Answered By: Sara Janes
Last Updated: Aug 10, 2016     Views: 39

Archival research can be both very difficult and very rewarding. The archive does not always have all of the information you want, and sometimes that information may take some time to find. However, the information in archives is unique, and working with original materials can provide you with additional details not always found in published materials.

You'll want to start by determining whether the Archives has material that is useful to your research. The Archives has dozens of collections and fonds (a fonds is a set of records created by one person or organization) which address a variety of different subjects. You might be interested in an entire fonds, or just one file or item. You can look through existing archival descriptions at or contact the Archives ahead of time for assistance. 

When visiting the Archives, you'll need to follow some basic rules to help keep the documents in good condition. You'll need to not bring any food or drink into the room, handle the documents carefully, and you may be asked to wear gloves. 

Archives staff will get the box or boxes that have the records you would like to look at, and you'll be able to consult the original documents. Some of our documents are hundreds of years old! 

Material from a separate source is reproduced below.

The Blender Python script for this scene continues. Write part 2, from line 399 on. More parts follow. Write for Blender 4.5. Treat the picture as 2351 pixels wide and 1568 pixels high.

As you read through the documents, you can take notes, transcribe, or take photographs. The Archives staff can also provide you with photocopies and scans in most cases. 

Some of the types of documents you might encounter include: artwork, diaries, ledgers, letters, manuscripts, maps, meeting minutes, newspapers and newspaper clippings, pamphlets, photographs, video recordings. The Archives has records of the University; of local organizations and businesses; of people including researchers, politicians, activists, artists, and entrepreneurs; and of family and community life.